The economy has had one of the weakest recoveries is history as a result of higher taxes, higher regulations and an attitude and policy generally unfriendly to job creation and investment risk.  This comes after years of increased intrusion into the market economy but the large changes such as Obama Care have sharply added to the cumulative effect of regulations and laws.  This is most visible in the data on the record low number of business startups.

While their fiscal policy has stunted new business and job creation, they have tried to stimulate with government spending and cheap money.  Government spending has favored political cronyism.  Solyndra’s backers made money and the government lost its investments.
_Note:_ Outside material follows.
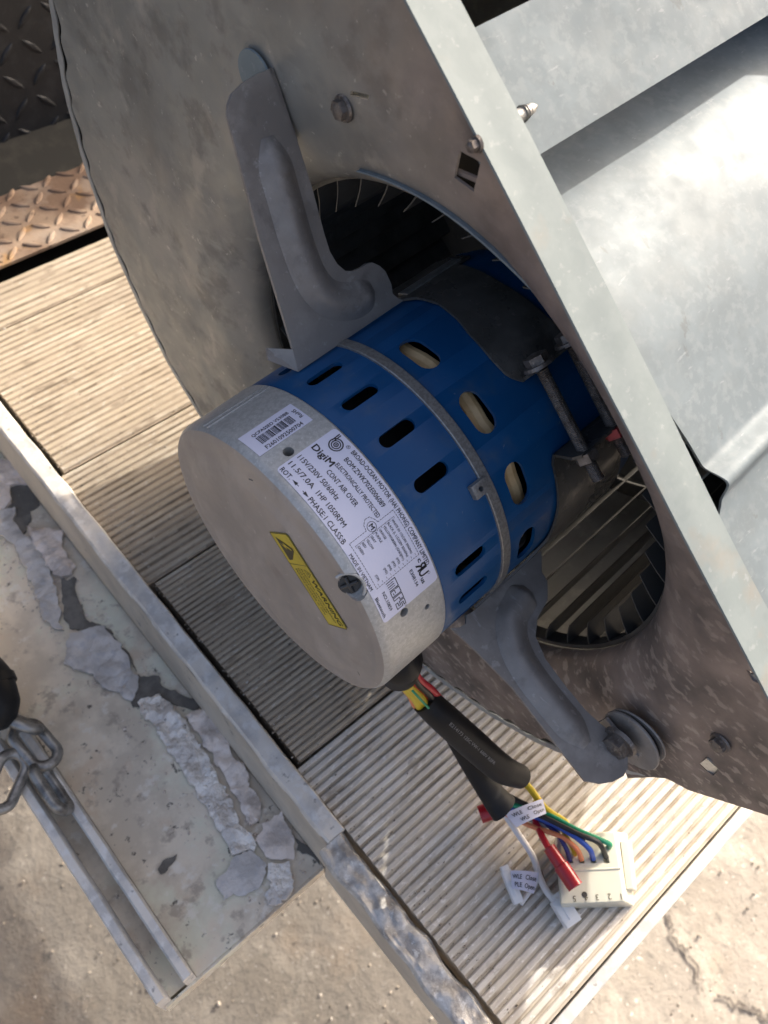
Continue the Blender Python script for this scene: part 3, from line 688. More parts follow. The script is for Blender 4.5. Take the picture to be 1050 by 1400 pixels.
# screws and small features of the panel
def screw_head(c, n, r=.0042, h=.0028, M=M_BOLT, parent=None, root=None, hexa=True, flange=True):
    x, y, d = basis(n); c = Vector(c)
    out = []
    if flange: out.append(tube([c, c + d * h * .35], [r * 1.35, r * 1.25], seg=24, n=1))
    P = [c + d * h * .35 + (x * math.cos(PI / 3 * k + .3) + y * math.sin(PI / 3 * k + .3)) * r for k in range(6)]
    out.append(prism(P, d * h * .8))
    out.append(tube([c + d * h * 1.15, c + d * h * 1.35], [r * .72, r * .3], seg=16, n=1))
    return part('screw', join(*out), M, root, parent=parent)
for px, py in ((470, 148), (985, 1015), (722, 405), (653, 196)):
    if (px, py) == (722, 405): continue
    screw_head(ons(px, py, SP), (-1, 0.1, 0), r=.0021 if 650 < px < 700 else .0036, root=house)
def tab(pts, s0, s1, m):
    P = [ons(x, y, s0 if i < 2 else s1) for i, (x, y) in enumerate(pts)]
    return part('bright_slot_tab', prism(P, (.0009, 0, 0)), m, house, smooth=False)
part('bright_slot_tab', prism([ons(x, y, SP + .003) for x, y in ((478, 124), (505, 130), (503, 136), (480, 131))], (.0008, 0, 0)), M_SHINY, house, smooth=False)  # polished plates in the slots imitate sunlit metal seen through them
part('bright_slot_tab', prism([ons(x, y, SP - .001 + .002 * (i > 1)) for i, (x, y) in enumerate(((957, 1044), (966, 1037), (983, 1052), (974, 1060)))], (.0008, 0, 0)), M_SHINY, house, smooth=False)
part('bright_slot_tab', prism([ons(x, y, SP + .001) for x, y in ((1022, 920), (1032, 923), (1043, 936), (1029, 929))], (.0008, 0, 0)), M_SHINY, house, smooth=False)
part('hole_shade_plate', prism([ons(x, y, SP + .011) for x, y in ((612, 190), (668, 210), (660, 280), (606, 262))], (.0008, 0, 0)), M_BLACK, house, smooth=False)  # added black plate in place of the dark void behind the square hole
part('cross_bar', prism([ons(x, y, SP + .002) for x, y in ((624, 232), (653, 244), (651, 250), (623, 238))], (.0012, 0, 0)), M_BROWN, house, smooth=False)
# pointed screw tip standing out beside the flange
p0 = onplane(712, 157, fl(0, 0, .0035), NF); p0.x = SP + SW - .008; tip = p0 + Vector((.0195, 0, 0))
pts = [p0, p0 + Vector((.012, 0, 0)), p0 + Vector((.0125, 0, 0)), p0 + Vector((.0175, 0, 0)), tip]
sv = [tube(pts, [.0022, .0022, .0022, .0016, .0004], seg=14, n=1)]
for k in range(5): sv.append(tube([p0 + Vector((.0125 + k * .0015, 0, 0)), p0 + Vector((.0131 + k * .0015, 0, 0))], [.0028 - k * .00042, .0018 - k * .0003], seg=14, n=1))
part('screw_tip', join(*sv), M_BAND, house)
# loose end piece at the cutoff below the panel
part('lower_lug', prism([ons(x, y, SP + .006) for x, y in ((852, 1046), (893, 1038), (912, 1062), (858, 1064))], (.03, 0, 0)), M_BROWN, house, smooth=False)

# ------------------------------------------------------------------ blower wheel inside
wheel = Root('squirrel_cage_fan', 'black squirrel cage fan with long straight blades inside the blower housing', 'fan', (.22, 0, -.13), 'F')
NB = 46; WI, WO = .1150, .1285; WS0, WS1 = .1065, .296
V, Fc = [], []
nb = 7
for e, th in ((0, 0), (1, .0008)):
    for s in (WS0, WS1):
        for k in range(nb):
            f = k / (nb - 1); r = WI + (WO - WI) * f; a = (.100 * f + .012 * math.sin(f * PI)) * 57.3 + th / r * 57.3
            V.append(ann(s, r, a))
o2 = 2 * nb
for k in range(nb - 1):
    Fc.append([k, k + 1, nb + k + 1, nb + k]); Fc.append([o2 + k, o2 + nb + k, o2 + nb + k + 1, o2 + k + 1])
Fc += [[0, nb, o2 + nb, o2], [nb - 1, o2 + nb - 1, o2 + 2 * nb - 1, 2 * nb - 1]]
for k in range(nb - 1): Fc += [[k, o2 + k, o2 + k + 1, k + 1], [nb + k, nb + k + 1, o2 + nb + k + 1, o2 + nb + k]]
bm_ = bpy.data.meshes.new('blade'); bm_.from_pydata([tuple(p) for p in V], [], Fc); bm_.update()
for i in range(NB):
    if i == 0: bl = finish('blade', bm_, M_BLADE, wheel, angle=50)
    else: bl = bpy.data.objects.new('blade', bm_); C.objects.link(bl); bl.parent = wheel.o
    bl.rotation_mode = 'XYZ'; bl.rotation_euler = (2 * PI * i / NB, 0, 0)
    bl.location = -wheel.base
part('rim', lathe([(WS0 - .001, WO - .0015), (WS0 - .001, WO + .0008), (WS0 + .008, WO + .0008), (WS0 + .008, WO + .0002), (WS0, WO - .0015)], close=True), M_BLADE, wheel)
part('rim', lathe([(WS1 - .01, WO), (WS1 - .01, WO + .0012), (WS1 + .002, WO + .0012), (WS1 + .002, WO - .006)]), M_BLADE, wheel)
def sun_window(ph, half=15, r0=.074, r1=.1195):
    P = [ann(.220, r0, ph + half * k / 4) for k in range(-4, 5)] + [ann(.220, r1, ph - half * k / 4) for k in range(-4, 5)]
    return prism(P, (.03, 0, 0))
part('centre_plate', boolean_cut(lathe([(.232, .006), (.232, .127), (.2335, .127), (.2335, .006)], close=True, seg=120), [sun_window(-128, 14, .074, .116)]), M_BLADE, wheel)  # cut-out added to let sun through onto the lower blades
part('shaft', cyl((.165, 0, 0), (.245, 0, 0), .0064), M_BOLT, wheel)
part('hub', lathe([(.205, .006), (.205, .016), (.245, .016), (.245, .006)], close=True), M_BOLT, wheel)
# ------------------------------------------------------------------ motor
motor = Root('blower_motor', 'blue and silver round electric motor mounted in the mouth of the blower', 'electric motor', (.08, 0, -.07), 'F')
RM = .070
def slot(s, phi, ls, lp, turn=0, n=10):
    """stadium cutter through the shell: half-lengths along s and round the motor"""
    P = []; L_, W_ = max(ls, lp), min(ls, lp)
    for side in (0, 1):
        for k in range(n + 1):
            a = -PI / 2 + PI * k / n + PI * side
            x = (L_ - W_) * (1 if side == 0 else -1) + W_ * math.cos(a); y = W_ * math.sin(a); P.append((x, y))
    if lp > ls: P = [(y, x) for x, y in P]
    er = ann(0, 1, phi); et = Vector((0, -er.z, er.y)); es = Vector((1, 0, 0))
    return prism([es * (s + x) + er * .058 + et * y for x, y in P], er * .02)
shell = lathe([(.0352, RM - .0016), (.0352, RM - .0003), (.0356, RM), (.160, RM), (.1660, RM - .0015), (.1690, RM - .006), (.1690, RM - .008), (.164, RM - .0035), (.158, RM - .0016)], seg=180, close=True)
cuts = [slot(.0518, ph, .0088, .0030) for ph in (51.9, 69.8, 87.4, 105.0, 122.8, 157.0, 172.4, 190)] + [slot(.0862, ph, .0054, .0098) for ph in (86.5, 115.3, 144.0, 173)]
sv_ = boolean_cut(shell, [join(*cuts)])
part('shell', sv_, M_BLUE, motor, angle=40)
part('core', lathe([(.030, .001), (.030, .050), (.074, .050), (.078, .046), (.160, .046), (.168, .058), (.168, .001)]), M_BLACK, motor)
# windings behind the round slots
def ring_pts(s, r, n=60, ph=0, wob=.0006): return [ann(s + wob * math.sin(k * 1.7 + ph), r + wob * math.sin(k * 1.1 + ph), 360 * k / n) for k in range(n)]
part('winding', tube(ring_pts(.0817, .0600), .0042, seg=10, closed=True), M_COIL, motor)
part('winding', tube(ring_pts(.0905, .0602, ph=2), .0042, seg=10, closed=True), M_COIL, motor)
for k in range(9):
    ph = 12 + 360 * k / 9 + (k % 3) * 4
    part('lacing', tube([ann(.0755, .060, ph), ann(.0817, .0652, ph + 1), ann(.0905, .0652, ph + 3), ann(.097, .060, ph + 4)], .0016, seg=6), M_BLACK, motor)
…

The labor market is weak as measured by the employment rate and even more so as measured by the percent of prime age workers who are active in the workforce.

The combination of cheap money and stagnant wages, however, has helped the larger public companies and stock prices have been up sharply.  Stocks also remain high because of the dearth of quality alternative investments.  With low interest rates long term bonds are very risky and pay very little interest.  Many stocks pay generous dividends and provide much better upside potential.  Housing and real estate are still weak and gold and commodities are volatile, pay no income and come with substantial risk.

Capital investment in a small company is much riskier and much less liquid than buying shares of a proven publicly traded company.  This may be great for the investor but the lack of investment in small businesses is bad for job growth.  Furthermore the larger company is better able to borrow money at competitive rates than a smaller business and one can thus leverage themselves much more effectively by buying shares in a company with a growing market and with borrowing power.  The ability to sell with maximum speed and minimum costs carries a great comparative value.

Since stocks are owned by the wealthier the net effect of the government’s fiscal and monetary policy is the widening of income inequality.  This may not be the intention but it is clearly the result and this result is easy to explain and predict from the circumstances created by policy.